Thursday, August 21, 2014

Open House

Open House is a 2000 novel by Elizabeth Berg. It was an Oprah book club choice. It was adapted for TV in 2003. The story is a sad one of a woman working her way through a difficult abandonment, but there's a happy ending filled with hope.

description from
Samantha's husband has left her, and after a spree of overcharging at Tiffany's, she settles down to reconstruct a life for herself and her eleven-year-old son. Her eccentric mother tries to help by fixing her up with dates, but a more pressing problem is money. To meet her mortgage payments, Sam decides to take in boarders. The first is an older woman who offers sage advice and sorely needed comfort; the second, a maladjusted student, is not quite so helpful. A new friend, King, an untraditional man, suggests that Samantha get out, get going, get work. But her real work is this: In order to emerge from grief and the past, she has to learn how to make her own happiness. In order to really see people, she has to look within her heart. And in order to know who she is, she has to remember--and reclaim--the person she used to be, long before she became someone else in an effort to save her marriage. Open House is a love story about what can blossom between a man and a woman, and within a woman herself.
selected quotes:
Divorce is a series of internal earthquakes, that's what it is, one after the other.
I was thinking that gratitude is too much absent in our lives now, and we need it back, even if it only takes the form of acknowledging the blue of a bowl against the red of cranberries.
You live your life, and you get to ask for things, and sometimes they are given to you.
I get out of bed and onto my knees, bow my head. Somewhere, a couple lie in bed together holding hands, and they will stay together until one of them dies. They will not hate each other over the breakfast table, they will give thanks for each other's presence. Somewhere that is true. This is my prayer.
There's an Elvis reference on page 64:
The man leans the bed frame gently against the wall, then extends his hand. "My name is King."
I laugh. "It is?"
"Honest to God. My parents were ... different."
"Well," I say. "I'm sorry for laughing. It's just, you know ... Graceland."
and a coffee reference I got a kick out of on page 71:
Now I sit with a fourth cup of coffee, feeling my heart beat too fast and not caring. Maybe this is a good way to kill yourself: an exuberant overdose of caffeine..."
Memphis Reads describes it as "a winsome and witty first-person narrative about a woman rediscovering herself, and finding, in turn, that there is indeed life and love after divorce." Kirkus Reviews closes by saying, "Skillfully crafted, with a fluidity and snap that will delight Berg's fans but, when all is said and done, a distressingly familiar story." Publishers Weekly opens their review with this: "A middle-aged woman asks herself if there's life after divorce, then answers with a resounding yes in another of Berg's gentle tales of female self-discovery."
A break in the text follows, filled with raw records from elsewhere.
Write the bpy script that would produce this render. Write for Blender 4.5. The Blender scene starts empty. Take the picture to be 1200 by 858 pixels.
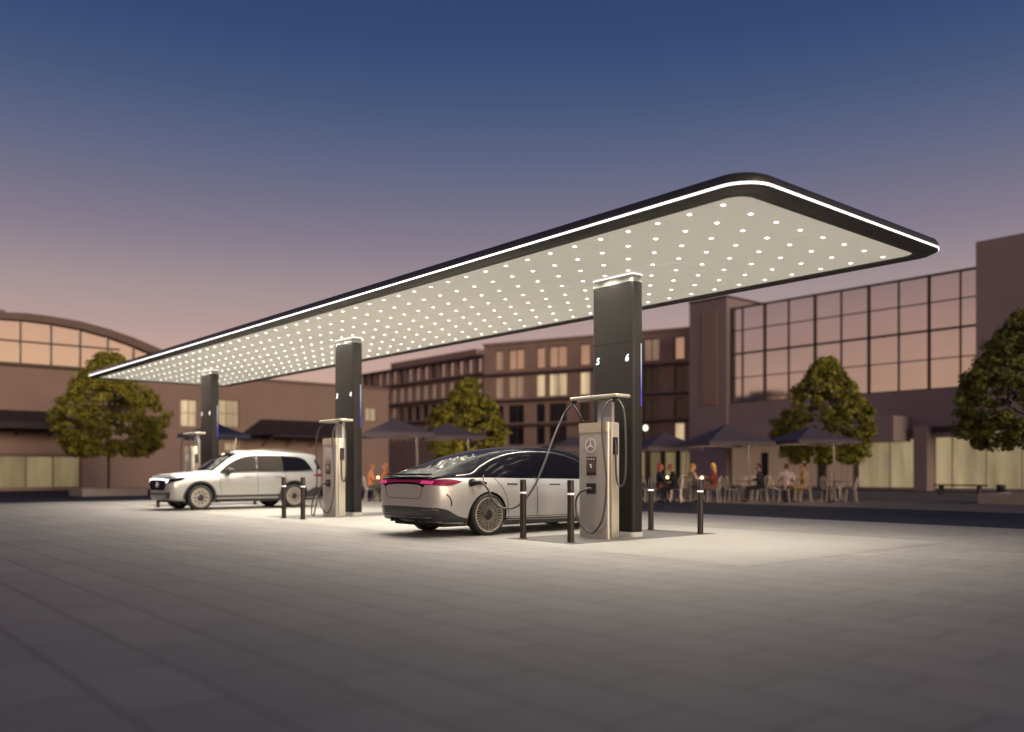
import bpy, bmesh, math, random
from mathutils import Vector, Matrix, noise
from mathutils.bvhtree import BVHTree
from mathutils.geometry import delaunay_2d_cdt
random.seed(7)
R = math.radians
sc = bpy.context.scene
COL = sc.collection
# ------------------------------------------------------------------ survey of the place (metres)
F, HZ, CX, EYE = 1022.7, 552.0, 600.0, 1.10
_h = math.hypot(868, F)
U = Vector((-868/_h, F/_h, 0)); V = Vector((F/_h, 868/_h, 0))      # along and across the canopy
YAW = math.atan2(V.y, V.x)
A0 = Vector((2.7037, 10.2724, 0))                                   # near corner of the canopy ceiling
def uv(u, v, z=0.0): return A0 + U*u + V*v + Vector((0, 0, z))
def at(x, y, Y): return Vector(((x-CX)/F*Y, Y, EYE+(HZ-y)/F*Y))
def gp(x, y, z=0.0):
    Y = F*(EYE-z)/(y-HZ); return Vector(((x-CX)/F*Y, Y, z))
def s_at(P, D, X):
    r = (X-CX)/F; return (P.x-r*P.y)/(r*D.y-D.x)
def z_at(P, D, X, y):
    q = P + D*s_at(P, D, X); return EYE+(HZ-y)/F*q.y
CEIL = 4.372
# ------------------------------------------------------------------ materials
def nmat(name):
    m = bpy.data.materials.new(name); m.use_nodes = True
    return m, m.node_tree.nodes, m.node_tree.links, m.node_tree.nodes['Principled BSDF']
def mat(name, col, rough=.5, metal=0., var=0., scale=4., bump=0., coat=0., bscale=None, emit=None, es=0., stretch=None, rvar=0., spec=None):
    m, n, l, b = nmat(name)
    b.inputs['Base Color'].default_value = (*col, 1)
    b.inputs['Roughness'].default_value = rough
    b.inputs['Metallic'].default_value = metal
    if spec is not None: b.inputs['Specular IOR Level'].default_value = spec
    if coat: b.inputs['Coat Weight'].default_value = coat; b.inputs['Coat Roughness'].default_value = .02
    if emit: b.inputs['Emission Color'].default_value = (*emit, 1); b.inputs['Emission Strength'].default_value = es
    if var or bump or rvar:
        tc = n.new('ShaderNodeTexCoord'); mp = n.new('ShaderNodeMapping'); l.new(tc.outputs['Object'], mp.inputs['Vector'])
        if stretch: mp.inputs['Scale'].default_value = stretch
        nz = n.new('ShaderNodeTexNoise'); nz.inputs['Scale'].default_value = scale; nz.inputs['Detail'].default_value = 6
        l.new(mp.outputs['Vector'], nz.inputs['Vector'])
        if var:
            mr = n.new('ShaderNodeMapRange'); mr.inputs[3].default_value = 1-var; mr.inputs[4].default_value = 1+var
            mr.inputs[1].default_value = .25; mr.inputs[2].default_value = .75
            l.new(nz.outputs[0], mr.inputs[0])
            mx = n.new('ShaderNodeMix'); mx.data_type = 'RGBA'; mx.blend_type = 'MULTIPLY'; mx.inputs[0].default_value = 1
            mx.inputs[6].default_value = (*col, 1); l.new(mr.outputs[0], mx.inputs[7]); l.new(mx.outputs[2], b.inputs['Base Color'])
        if rvar:
            mr = n.new('ShaderNodeMapRange'); mr.inputs[3].default_value = rough-rvar; mr.inputs[4].default_value = rough+rvar
            l.new(nz.outputs[0], mr.inputs[0]); l.new(mr.outputs[0], b.inputs['Roughness'])
        if bump:
            n2 = n.new('ShaderNodeTexNoise'); n2.inputs['Scale'].default_value = bscale or scale*6; n2.inputs['Detail'].default_value = 5
            l.new(mp.outputs['Vector'], n2.inputs['Vector'])
            bp = n.new('ShaderNodeBump'); bp.inputs['Strength'].default_value = bump; bp.inputs['Distance'].default_value = .02
            l.new(n2.outputs[0], bp.inputs['Height']); l.new(bp.outputs[0], b.inputs['Normal'])
    return m
def emis(name, col, s):
    m = bpy.data.materials.new(name); m.use_nodes = True; n = m.node_tree.nodes; n.clear()
    e = n.new('ShaderNodeEmission'); o = n.new('ShaderNodeOutputMaterial'); e.inputs[0].default_value = (*col, 1); e.inputs[1].default_value = s
    m.node_tree.links.new(e.outputs[0], o.inputs[0]); return m
def paving(name, c1, c2, cm, w, h, mortar, rough=.75, off=.5, squash=1.0):
    m, n, l, b = nmat(name)
    geo = n.new('ShaderNodeNewGeometry'); mp = n.new('ShaderNodeMapping'); mp.vector_type = 'TEXTURE'
    mp.inputs['Location'].default_value = tuple(A0); mp.inputs['Rotation'].default_value = (0, 0, YAW)
    l.new(geo.outputs['Position'], mp.inputs['Vector'])
    br = n.new('ShaderNodeTexBrick'); br.offset = off; br.inputs['Scale'].default_value = 1
    br.inputs['Brick Width'].default_value = w; br.inputs['Row Height'].default_value = h
    br.inputs['Mortar Size'].default_value = mortar; br.inputs['Mortar Smooth'].default_value = .25; br.inputs['Bias'].default_value = 0
    br.inputs['Color1'].default_value = (*c1, 1); br.inputs['Color2'].default_value = (*c2, 1); br.inputs['Mortar'].default_value = (*cm, 1)
    rot = n.new('ShaderNodeMapping'); rot.inputs['Rotation'].default_value = (0, 0, math.pi/2); l.new(mp.outputs[0], rot.inputs[0]); l.new(rot.outputs[0], br.inputs['Vector'])
    nz = n.new('ShaderNodeTexNoise'); nz.inputs['Scale'].default_value = .55; nz.inputs['Detail'].default_value = 8; nz.inputs['Roughness'].default_value = .62
    l.new(geo.outputs['Position'], nz.inputs['Vector'])
    nf = n.new('ShaderNodeTexNoise'); nf.inputs['Scale'].default_value = 40; nf.inputs['Detail'].default_value = 4
    l.new(geo.outputs['Position'], nf.inputs['Vector'])
    mr = n.new('ShaderNodeMapRange'); mr.inputs[1].default_value = .3; mr.inputs[2].default_value = .7; mr.inputs[3].default_value = .84; mr.inputs[4].default_value = 1.1
    l.new(nz.outputs[0], mr.inputs[0])
    mr2 = n.new('ShaderNodeMapRange'); mr2.inputs[3].default_value = .88; mr2.inputs[4].default_value = 1.12; l.new(nf.outputs[0], mr2.inputs[0])
    mu = n.new('ShaderNodeMath'); mu.operation = 'MULTIPLY'; l.new(mr.outputs[0], mu.inputs[0]); l.new(mr2.outputs[0], mu.inputs[1])
    mx = n.new('ShaderNodeMix'); mx.data_type = 'RGBA'; mx.blend_type = 'MULTIPLY'; mx.inputs[0].default_value = 1
    l.new(br.outputs['Color'], mx.inputs[6]); l.new(mu.outputs[0], mx.inputs[7]); l.new(mx.outputs[2], b.inputs['Base Color'])
    rr = n.new('ShaderNodeMapRange'); rr.inputs[3].default_value = rough-.12; rr.inputs[4].default_value = rough+.12; l.new(nz.outputs[0], rr.inputs[0]); l.new(rr.outputs[0], b.inputs['Roughness'])
    bp = n.new('ShaderNodeBump'); bp.inputs['Strength'].default_value = .35; bp.inputs['Distance'].default_value = .01
    sb = n.new('ShaderNodeMath'); sb.operation = 'SUBTRACT'; l.new(nf.outputs[0], sb.inputs[0]); l.new(br.outputs['Fac'], sb.inputs[1])
    l.new(sb.outputs[0], bp.inputs['Height']); l.new(bp.outputs[0], b.inputs['Normal'])
    return m
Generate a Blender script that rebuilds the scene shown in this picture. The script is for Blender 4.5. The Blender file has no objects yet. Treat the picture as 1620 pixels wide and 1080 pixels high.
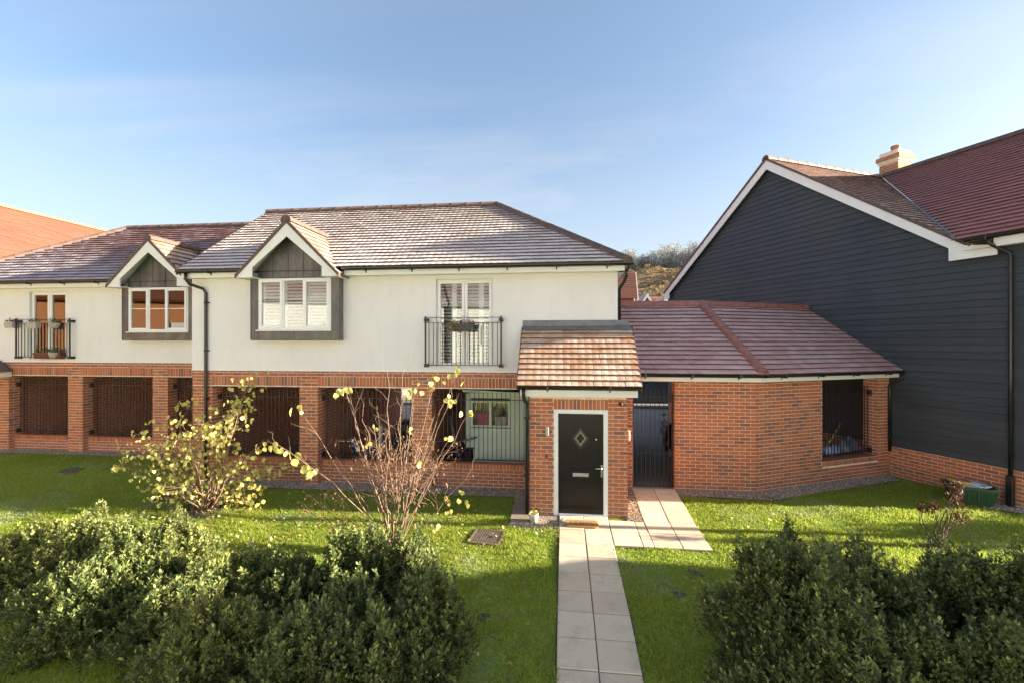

  1. HMMM! Not sure this is the book I would want to read. I'm not into books with angst. I hope it was enjoyable for you, though.

    1. There's a serving of humor to balance the angst ;)

  2. I love these type of tales, with people stuck in a rut and discovering a way out. So inspirational. "a series of internal earthquakes" - I can relate to that.

    1. It's inspiring to me to see a woman actively work her way through a difficult situation -realize that what she's doing isn't working, and _change_ what she's doing.